Date: Tue, 24 Mar 1998 03:14:20 EST
Subject: Blockbuster; Smiley; Sit-in

I'll separate these from my posting of business terms.


Did you see the Academy Awards? Did you see the ad for Blockbuster
Video, with that dancing little baby statuette?
The term "blockbuster" (or "block buster") dates in OED from 1942, when
WWII bombs were literally block busters.
I don't know exactly when the term applied to big movies, but this is
from the Wall Street Journal, 25 February 1959, pg. 1, col. 1:

_Films for Foreigners_
U.S. Movie Makers
Boost Efforts to Woo
Overseas Audiences
They Shoot Special Versions,
Dye Heroines' Hair, Plan
More Color "Blockbusters"
The Aim: A "Global Product"
(...) But, for the most part, U.S. film makers are trying to turn out more of
a "global product" from the start. Home-spun themes, such as stories based on
baseball or football, unless they can be made on low budgets, are giving way
to stories with wider appeal, such as those from the classics, or religious
epics.
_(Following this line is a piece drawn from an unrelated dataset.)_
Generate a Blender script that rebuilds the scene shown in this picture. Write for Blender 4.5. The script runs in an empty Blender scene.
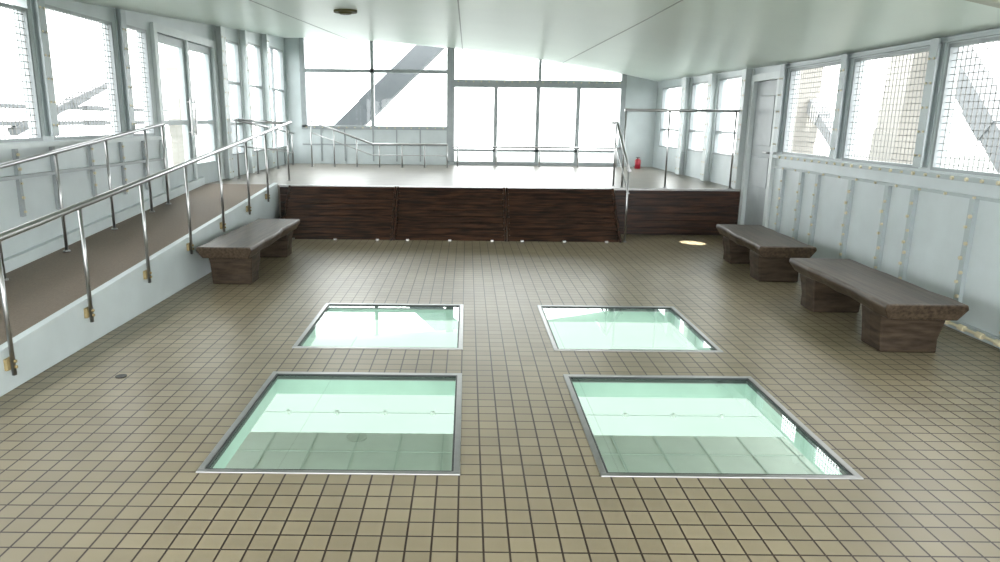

More wide-screen, color "blockbusters" are headed for U.S. screens,
because scenery and action sit better with foreign audiences than a lot of
strange-tongued talk or dubbed dialogue.


Cecil Adams has covered the history of the smiley face in his "Straight
Dope" column (an archive is on AOL). The yellow "Have a Nice Day" smiley
dates from about 1970, but there were earlier, similar ones in the 1960s.
For those who have been to Hartford, CT, you may have seen the yellow
smiley on top of a building there, just a few blocks from the Mark Twain and
Harriet Beecher Stowe houses. That smiley dates from the early 1960s.
In the Wall Street Journal, 17 November 1958, pg. 10, cols.1-2, an ad for
St. Regis Paper (it ran on other dates also) shows "THE MANY FACES OF ST.
It's a smiley. :-)


This is an historical antedate only. I visited Greensboro, North
Carolina to do some research on the authors O. Henry and Albion Tourgee; the
local museum showed the famous Greensboro sit-in of 1960. The Greensboro sit-
in's Woolworth's was then closed and, with more money, was scheduled to become
a civil rights museum. I read that Greensboro's sit-in was the first and that
other cities followed.
Not exactly.
This is from the Wall Street Journal, 12 September 1958, pg. 1, col. 4:

Negroes Score Gains
In Oklahoma Eateries
With Sitdown Strikes
Some Restaurants Desegregate
But Others Resist; Tactic
May Spread to Other Cities

I'll present more work on "sit-in" and "sitdown" later.